Rarely is a single earnings report so important that it deserves to be elevated above the others. But with Netflix (Nasdaq: NFLX), tomorrow night's fourth-quarter report is about as crucial as they come.

So many questions are unanswered right now:

  • What will fill the gap when the Starz agreement fades to black next month?
  • What will Netflix do with its free cash flow now that buybacks are no longer an option?
  • Has there been progress brokering affordable but fair streaming agreements?
  • What, if any, edge does Netflix have in negotiating for new content?
  • Will there be more exclusive agreements, such as the deal to air new episodes of Arrested Development?

Investors seem concerned that CEO Reed Hastings doesn't have answers to any or even most of these queries. That's why some say he's one of 2011's worst executives as others say he should have been fired. Me? I still think Hastings is the right guy for the company he founded.

Mistakes are inevitable; great executives make them all the time. The difference between great, mediocre, and awful executives is that the great learn from gaffes and get smarter, the mediocre simply try harder, and the awful remain in denial. Hastings knows he screwed up, and he's smarter for it.

Why I still believe in Netflix
For those with an itchy pitchfork finger, go ahead and skewer me now for buying shares of Netflix at $171 a pop. That's right; I'm down more than 45% as of this writing. I didn't see that heavy content investments would erase all short-term profits.

Yet I still believe in the underlying business because it most closely resembles the Apple (Nasdaq: AAPL) design principles that the late Steve Jobs made famous. Netflix is simple. Start a show on an Apple TV, continue on an Android tablet, switch to a Chromebook, then to a Wii console, and conclude on a Mac. Try that with any service other than Netflix, and you're bound to pull your hair out.

Distribution matters, Fool. Yes, I realize I've offered an extreme example, but I've performed similar switcheroos plenty of times. Last week, I began an episode of the BBC series Sherlock on my Mac during lunch, switched to the Chromebook while waiting to pick up my kids from school, and then finished on our Apple TV. Hulu isn't available on the Apple TV. Neither is Amazon.com's (Nasdaq: AMZN) Instant Video nor Google's (Nasdaq: GOOG) YouTube video-rental service.
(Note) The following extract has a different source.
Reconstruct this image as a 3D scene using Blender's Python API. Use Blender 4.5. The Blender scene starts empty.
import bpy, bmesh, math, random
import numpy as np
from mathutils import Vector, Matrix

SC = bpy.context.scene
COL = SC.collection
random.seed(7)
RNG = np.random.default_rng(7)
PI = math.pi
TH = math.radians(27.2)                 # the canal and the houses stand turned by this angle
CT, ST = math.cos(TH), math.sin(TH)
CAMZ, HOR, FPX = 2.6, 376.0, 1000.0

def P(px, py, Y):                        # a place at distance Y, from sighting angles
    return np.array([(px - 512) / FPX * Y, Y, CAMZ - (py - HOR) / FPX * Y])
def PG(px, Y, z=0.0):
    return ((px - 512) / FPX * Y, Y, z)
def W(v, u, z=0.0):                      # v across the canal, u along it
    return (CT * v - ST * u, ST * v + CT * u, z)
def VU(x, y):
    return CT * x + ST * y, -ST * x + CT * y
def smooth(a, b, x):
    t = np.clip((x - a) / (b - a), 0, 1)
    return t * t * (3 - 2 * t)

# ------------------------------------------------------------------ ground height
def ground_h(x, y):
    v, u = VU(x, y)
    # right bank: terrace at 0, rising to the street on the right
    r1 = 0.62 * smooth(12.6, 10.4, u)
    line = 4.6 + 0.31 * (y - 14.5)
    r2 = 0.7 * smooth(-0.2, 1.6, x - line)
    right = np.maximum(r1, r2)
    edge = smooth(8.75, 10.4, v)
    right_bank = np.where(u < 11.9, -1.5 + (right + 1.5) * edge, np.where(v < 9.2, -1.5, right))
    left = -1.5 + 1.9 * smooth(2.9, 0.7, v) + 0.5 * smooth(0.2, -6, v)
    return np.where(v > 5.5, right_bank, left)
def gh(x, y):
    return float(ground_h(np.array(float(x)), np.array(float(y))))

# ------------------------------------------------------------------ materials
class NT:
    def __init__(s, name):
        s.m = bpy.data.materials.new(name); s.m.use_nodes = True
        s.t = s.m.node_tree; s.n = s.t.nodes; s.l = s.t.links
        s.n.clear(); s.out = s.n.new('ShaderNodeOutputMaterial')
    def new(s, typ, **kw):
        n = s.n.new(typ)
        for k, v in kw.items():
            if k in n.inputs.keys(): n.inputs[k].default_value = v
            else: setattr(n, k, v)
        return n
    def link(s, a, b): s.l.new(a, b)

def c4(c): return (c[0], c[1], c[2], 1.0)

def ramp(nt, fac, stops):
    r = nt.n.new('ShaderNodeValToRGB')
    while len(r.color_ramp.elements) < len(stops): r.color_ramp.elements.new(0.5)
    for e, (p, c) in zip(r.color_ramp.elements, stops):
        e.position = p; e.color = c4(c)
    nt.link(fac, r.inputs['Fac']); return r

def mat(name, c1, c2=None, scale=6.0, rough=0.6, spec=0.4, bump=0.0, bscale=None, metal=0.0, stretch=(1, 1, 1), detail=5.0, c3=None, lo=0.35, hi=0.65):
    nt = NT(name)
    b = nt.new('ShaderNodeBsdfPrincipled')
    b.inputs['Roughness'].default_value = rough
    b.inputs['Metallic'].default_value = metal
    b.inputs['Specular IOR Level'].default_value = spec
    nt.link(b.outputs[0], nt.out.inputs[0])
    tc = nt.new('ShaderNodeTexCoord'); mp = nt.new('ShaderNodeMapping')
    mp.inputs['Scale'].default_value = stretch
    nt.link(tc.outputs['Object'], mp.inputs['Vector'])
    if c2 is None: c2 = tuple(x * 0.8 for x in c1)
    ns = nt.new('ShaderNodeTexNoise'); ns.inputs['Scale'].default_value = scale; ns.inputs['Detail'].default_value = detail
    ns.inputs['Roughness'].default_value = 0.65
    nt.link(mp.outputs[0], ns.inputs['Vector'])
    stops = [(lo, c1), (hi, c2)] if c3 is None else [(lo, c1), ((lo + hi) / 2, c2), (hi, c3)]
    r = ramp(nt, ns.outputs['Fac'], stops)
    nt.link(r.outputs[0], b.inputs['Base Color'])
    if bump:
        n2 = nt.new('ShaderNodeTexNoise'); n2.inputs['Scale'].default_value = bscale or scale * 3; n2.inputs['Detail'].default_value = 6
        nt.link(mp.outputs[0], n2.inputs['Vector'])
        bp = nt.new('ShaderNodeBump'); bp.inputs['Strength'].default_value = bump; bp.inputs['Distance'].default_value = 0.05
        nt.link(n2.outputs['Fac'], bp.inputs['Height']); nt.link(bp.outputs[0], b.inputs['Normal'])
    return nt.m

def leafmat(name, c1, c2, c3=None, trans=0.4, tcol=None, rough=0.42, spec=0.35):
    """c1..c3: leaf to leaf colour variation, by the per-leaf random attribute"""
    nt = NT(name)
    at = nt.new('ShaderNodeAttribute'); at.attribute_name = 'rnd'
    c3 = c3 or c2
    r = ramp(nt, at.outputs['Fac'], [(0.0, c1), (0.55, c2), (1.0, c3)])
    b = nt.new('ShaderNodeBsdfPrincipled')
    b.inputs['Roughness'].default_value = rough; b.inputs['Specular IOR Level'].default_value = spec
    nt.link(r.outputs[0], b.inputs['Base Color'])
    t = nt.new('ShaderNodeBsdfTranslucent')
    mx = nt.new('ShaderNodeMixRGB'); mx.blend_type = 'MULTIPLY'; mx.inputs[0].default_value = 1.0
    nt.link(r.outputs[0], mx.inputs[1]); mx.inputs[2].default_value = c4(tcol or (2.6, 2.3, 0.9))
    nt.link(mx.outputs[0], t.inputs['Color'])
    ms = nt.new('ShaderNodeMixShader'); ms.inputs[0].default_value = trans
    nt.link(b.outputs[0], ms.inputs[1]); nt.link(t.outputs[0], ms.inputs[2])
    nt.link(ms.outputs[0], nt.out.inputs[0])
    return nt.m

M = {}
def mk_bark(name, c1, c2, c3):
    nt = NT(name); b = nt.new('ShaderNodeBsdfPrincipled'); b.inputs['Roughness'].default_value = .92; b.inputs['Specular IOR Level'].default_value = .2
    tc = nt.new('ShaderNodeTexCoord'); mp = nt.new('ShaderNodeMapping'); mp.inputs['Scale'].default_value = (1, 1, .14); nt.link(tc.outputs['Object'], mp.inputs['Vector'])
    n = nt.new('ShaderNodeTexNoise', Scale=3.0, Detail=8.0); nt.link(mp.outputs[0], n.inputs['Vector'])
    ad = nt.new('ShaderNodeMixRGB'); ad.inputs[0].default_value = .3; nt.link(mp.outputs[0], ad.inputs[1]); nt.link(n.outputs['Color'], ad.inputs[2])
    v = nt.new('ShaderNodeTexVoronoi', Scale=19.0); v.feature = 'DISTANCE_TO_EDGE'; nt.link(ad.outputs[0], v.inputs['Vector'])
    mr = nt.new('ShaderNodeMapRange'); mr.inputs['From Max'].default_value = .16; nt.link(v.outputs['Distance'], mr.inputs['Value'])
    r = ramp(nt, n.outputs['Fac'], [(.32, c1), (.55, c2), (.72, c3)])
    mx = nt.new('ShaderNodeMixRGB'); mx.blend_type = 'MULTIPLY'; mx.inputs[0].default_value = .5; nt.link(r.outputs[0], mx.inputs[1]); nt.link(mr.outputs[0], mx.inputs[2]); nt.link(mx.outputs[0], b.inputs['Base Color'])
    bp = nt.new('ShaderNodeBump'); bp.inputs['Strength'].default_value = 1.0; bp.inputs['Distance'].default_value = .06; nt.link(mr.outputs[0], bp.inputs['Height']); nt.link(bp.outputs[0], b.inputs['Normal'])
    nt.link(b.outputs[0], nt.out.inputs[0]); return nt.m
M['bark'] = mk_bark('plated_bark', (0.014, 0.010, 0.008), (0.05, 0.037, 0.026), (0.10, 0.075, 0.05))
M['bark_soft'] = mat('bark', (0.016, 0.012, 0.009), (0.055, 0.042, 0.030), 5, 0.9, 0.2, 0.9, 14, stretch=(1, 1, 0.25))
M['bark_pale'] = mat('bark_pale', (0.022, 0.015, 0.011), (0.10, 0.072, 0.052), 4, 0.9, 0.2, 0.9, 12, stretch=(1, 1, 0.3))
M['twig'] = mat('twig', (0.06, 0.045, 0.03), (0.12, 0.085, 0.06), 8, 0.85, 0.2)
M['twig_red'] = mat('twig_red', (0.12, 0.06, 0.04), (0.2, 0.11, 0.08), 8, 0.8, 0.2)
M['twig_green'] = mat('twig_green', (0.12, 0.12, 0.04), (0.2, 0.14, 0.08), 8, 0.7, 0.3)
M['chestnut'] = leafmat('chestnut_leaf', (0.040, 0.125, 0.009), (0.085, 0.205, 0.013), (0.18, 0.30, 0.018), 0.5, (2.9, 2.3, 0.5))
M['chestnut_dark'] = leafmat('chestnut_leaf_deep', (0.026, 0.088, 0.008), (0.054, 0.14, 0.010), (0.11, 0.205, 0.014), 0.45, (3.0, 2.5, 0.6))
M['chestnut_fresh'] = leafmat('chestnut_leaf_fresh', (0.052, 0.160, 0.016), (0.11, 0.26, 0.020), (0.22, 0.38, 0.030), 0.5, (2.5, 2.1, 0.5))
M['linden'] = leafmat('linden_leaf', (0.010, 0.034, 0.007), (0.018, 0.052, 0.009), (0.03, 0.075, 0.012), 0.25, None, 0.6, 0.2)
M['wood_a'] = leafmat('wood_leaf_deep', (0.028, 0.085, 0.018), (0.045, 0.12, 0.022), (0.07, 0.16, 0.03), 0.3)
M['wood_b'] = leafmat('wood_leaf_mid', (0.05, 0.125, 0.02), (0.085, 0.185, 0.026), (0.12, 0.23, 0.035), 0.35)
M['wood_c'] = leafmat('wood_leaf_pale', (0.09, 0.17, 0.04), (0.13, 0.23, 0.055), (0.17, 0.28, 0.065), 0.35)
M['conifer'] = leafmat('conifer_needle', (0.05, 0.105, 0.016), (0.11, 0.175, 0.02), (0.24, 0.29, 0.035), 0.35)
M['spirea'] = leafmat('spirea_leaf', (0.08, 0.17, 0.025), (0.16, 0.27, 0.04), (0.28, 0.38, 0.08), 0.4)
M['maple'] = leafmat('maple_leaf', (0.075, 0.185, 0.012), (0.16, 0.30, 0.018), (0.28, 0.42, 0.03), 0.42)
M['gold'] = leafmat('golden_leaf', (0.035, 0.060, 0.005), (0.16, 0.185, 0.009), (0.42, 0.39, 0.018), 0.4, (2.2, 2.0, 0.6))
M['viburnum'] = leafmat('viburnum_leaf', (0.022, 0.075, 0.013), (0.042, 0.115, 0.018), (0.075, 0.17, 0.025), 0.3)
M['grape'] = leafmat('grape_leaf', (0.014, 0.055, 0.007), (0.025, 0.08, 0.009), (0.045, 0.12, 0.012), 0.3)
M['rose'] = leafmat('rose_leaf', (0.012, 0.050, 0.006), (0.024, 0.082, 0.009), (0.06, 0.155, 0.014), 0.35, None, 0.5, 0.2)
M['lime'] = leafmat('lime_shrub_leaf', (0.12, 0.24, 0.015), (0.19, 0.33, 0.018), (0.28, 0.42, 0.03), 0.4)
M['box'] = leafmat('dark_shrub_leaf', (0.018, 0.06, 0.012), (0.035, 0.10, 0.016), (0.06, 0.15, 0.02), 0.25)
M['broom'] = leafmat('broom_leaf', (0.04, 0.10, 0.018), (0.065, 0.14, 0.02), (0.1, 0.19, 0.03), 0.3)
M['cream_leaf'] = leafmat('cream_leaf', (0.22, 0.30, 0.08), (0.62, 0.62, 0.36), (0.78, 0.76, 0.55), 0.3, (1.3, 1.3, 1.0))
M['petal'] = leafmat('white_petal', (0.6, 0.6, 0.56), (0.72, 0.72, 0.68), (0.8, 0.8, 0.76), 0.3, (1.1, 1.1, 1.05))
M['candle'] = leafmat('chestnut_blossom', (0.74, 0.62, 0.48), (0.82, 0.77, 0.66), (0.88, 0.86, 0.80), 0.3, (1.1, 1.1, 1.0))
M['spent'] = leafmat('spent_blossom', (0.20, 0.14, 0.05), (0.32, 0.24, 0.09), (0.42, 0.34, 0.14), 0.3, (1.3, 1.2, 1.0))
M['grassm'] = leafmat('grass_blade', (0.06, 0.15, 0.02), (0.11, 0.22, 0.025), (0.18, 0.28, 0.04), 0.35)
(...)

All that could change, of course. But if it does, it won't happen quickly. Amazon has become increasingly competitive with Apple thanks to the new Kindle Fire, which, interestingly, hosts Hulu Plus. What's more, both YouTube and Amazon Instant Video feature a la carte pricing reminiscent of Apple's iTunes Store. Netflix doesn't. Simple pricing sets Netflix and iTunes apart, increasing the odds the service will become a standout on Apple's interactive TV sets when they morph from rumor to reality.

Negotiating the non-negotiable
Netflix's priorities are also different. Have you noticed that while Microsoft (Nasdaq: MSFT) and others are mostly negotiating with distributors that Hastings and team are negotiating with creators and studios? I think that's brilliant, and it's reminiscent of how Jobs changed music with iTunes.

As Rolling Stone reports it, Jobs called the president of what was at the time AOL Time Warner to complain about labels suing Napster and others rather working to make digital music downloads legal, affordable, and easy to obtain. The rest is history, of course.

Admittedly, I don't know Reed Hastings. I've never met the man. But if you look at what his company is doing, it becomes clear that he cares about content in the way that Jobs cared about music.

Consider the deal with AMC Networks for broadcasting its original content; including acclaimed post-apocalyptic thriller series The Walking Dead. Or the exclusive deal for the CW's past and future scripted shows. Or the exclusive rights to broadcast David Fincher's House of Cards. Or, again, the Arrested Development arrangement. All of it speaks to a passion for content, whereas distribution is a software problem solved by great engineering.

Hastings wants to give viewers an all-you-can-eat smorgasbord of great content. I get my fill weekly, with the 2005 re-up of Dr. Who and the aforementioned Sherlock as current obsessions.

Critics will say Hastings has also made enemies in Hollywood, and they're right about that. The original Starz deal angered some studio executives for how it allowed Netflix to exploit a loophole in getting newer releases to subscribers. But is that really so different from how Jobs muscled music labels into accepting $0.99-per-track pricing? Both moves caused early discomfort while favorably changing the dynamics of aging industries.

Making the call: buy
Yet work remains to define the industry standard for what makes a fair streaming deal. Maybe it'll never happen. But for my money, Hastings is moving the industry forward by negotiating with the right people and signing the right deals. Accordingly, I've decided to hold my shares and stick with an outperform call I made in CAPS back in late 2007.